With design inspirations from the RISC-V ISA and Zinnia microprocessor.
Created over a 2 week period for submission into the Tiny Tapeout 2 Program, which has the following restrictions:
- Die area is 150 x 170 µm using the Skywater 130nm node.
- Limited to 8 digital input and 8 digital output signals.
A RISC 8-bit custom CPU. 7 instructions, 10 registers. Register x0 is always 0, registers x1 through x7 are general purpose, register x8 is a special function register and output, final register holds PC. All instructions have fixed length opcodes. Currently there is no method to detect overflow, which would require an additional instruction like RISC-V's sli.
The 8 input bits:
- The clock signal
- The reset signal
- 6 remaining bits for the instruction
The 8 output bits:
- When clock is high, output is PC
- When clock is low, output is x8
- The two MSB bits are unused since the processor output is 6-bits.
Since two of the inputs are used for the clock and reset, that leaves us with 6 bits for instructions. 8 max instructions and 8 addressable registers or 3-bit immediate values seemed like the most balanced choice, so instructions are broken into the following 3 types:
Type | ||
---|---|---|
I | 3 Immediate bits | 3 Opcode bits |
R | 3 Register bits | 3 Opcode bits |
X | 3 Don't Cares | 3 Opcode bits |
The 3 register bits in R-type instructions can access registers x0 through x7.
The 3 immediate bits in I-type instructions will be interperted as a 2's compliment number, and will be sign extended to 6-bits. This limits inputs to the range -4 to 3, but the full -128 to 127 integer range can be achieved with repeat add instructions.
Here are 7 implimented instructions, their encoding, and their operation:
Mnemonic | Reg/Imm | Opcode | Instruction | Operation |
---|---|---|---|---|
li | i i i | 000 | Load Immediate to x8 | x8 = imm |
add | r r r | 001 | Add Register to x8 | x8 = x8 + reg |
bez | r r r | 010 | Branch if x8 = 0 | PC = (x8 == 0) ? PC + reg : PC + 1 |
lr | r r r | 011 | Load Register to x8 | x8 = reg |
sr | r r r | 100 | Store x8 to Register | reg = x8 |
ja | x x x | 101 | Jump by x8 | PC = PC + x8 |
not | x x x | 110 | Not x8 | x8 = ~x8 |
I wanted to stick with organized fixed-length opcodes (like RISC-V) even though if I had gone with variable length ones I would have been able to access more registers or larger immediates in some instructions.
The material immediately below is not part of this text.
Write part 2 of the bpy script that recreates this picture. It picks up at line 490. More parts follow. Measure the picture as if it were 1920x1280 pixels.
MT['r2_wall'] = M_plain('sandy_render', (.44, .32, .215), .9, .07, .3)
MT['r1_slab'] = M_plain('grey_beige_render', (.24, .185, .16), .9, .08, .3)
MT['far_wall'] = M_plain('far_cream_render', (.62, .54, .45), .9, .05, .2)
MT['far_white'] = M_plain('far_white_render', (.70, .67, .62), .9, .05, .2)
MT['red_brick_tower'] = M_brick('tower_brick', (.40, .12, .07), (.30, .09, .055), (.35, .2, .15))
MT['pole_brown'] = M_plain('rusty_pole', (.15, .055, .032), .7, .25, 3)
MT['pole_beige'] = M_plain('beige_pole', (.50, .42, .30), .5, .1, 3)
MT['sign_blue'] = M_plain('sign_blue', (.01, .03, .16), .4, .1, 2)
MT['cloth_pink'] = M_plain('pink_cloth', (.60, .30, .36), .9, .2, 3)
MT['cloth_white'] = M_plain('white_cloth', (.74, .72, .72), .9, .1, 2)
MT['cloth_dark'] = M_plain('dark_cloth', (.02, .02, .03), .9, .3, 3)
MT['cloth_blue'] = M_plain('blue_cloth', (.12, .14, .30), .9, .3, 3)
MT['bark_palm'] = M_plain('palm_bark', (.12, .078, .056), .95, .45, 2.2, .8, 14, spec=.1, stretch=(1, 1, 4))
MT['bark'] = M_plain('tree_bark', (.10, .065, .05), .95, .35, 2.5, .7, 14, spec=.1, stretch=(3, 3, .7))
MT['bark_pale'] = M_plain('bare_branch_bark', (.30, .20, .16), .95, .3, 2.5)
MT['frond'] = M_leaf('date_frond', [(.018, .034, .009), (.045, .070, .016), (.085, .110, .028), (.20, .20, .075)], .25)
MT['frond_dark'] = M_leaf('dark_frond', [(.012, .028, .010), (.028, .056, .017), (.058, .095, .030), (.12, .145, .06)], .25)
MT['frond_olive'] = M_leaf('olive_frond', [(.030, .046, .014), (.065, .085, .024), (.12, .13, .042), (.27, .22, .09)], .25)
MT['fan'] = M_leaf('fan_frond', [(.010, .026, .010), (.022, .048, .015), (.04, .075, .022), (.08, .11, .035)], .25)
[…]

Fixed-length opcodes and organized instruction encoding is just plain simple and easy to work with.
Like the RISC-V ISA, the x0 register is always going to contain the number 0. In this design it is safe to try to write another number to the x0 register, nothing will happen. Any read from the x0 register will return 0.
The PC register, since it is 8 bits, allows for programs of up to 2^8 = 256 instructions long. The only way to manually change the PC is through reset, which will set it back to 0, or through ja and bez. Otherwise it will increment by 1 each clock cycle.
The x8 register is very similar to the Accumulator from the Zinnia microprocessor. This register is necessary because the limited instruction length means instructions can only access one register. To get around this limitation, x8 acts as either a default source register (sr, not, jump, add, bez) or a default destination register (add, li, lr, not).
For something I spent 1 week designing the ISA and drawing circuit diagrams, and 1 week writing and debugging and optimizing the verilog to fit within the tight constraints, I think it turned out okay.
The not instruction was originally going to be an ALU operation, but the gds tests were unable to successfully fit the design that way before the total die area was increased from 100 x 100 µm. I ended up copying what I had done to impliment pc+1, and make not its own module outside the ALU and add a 4-input mux. When the die area got increasaed, I figured why fix something that isn't broken so left it as is.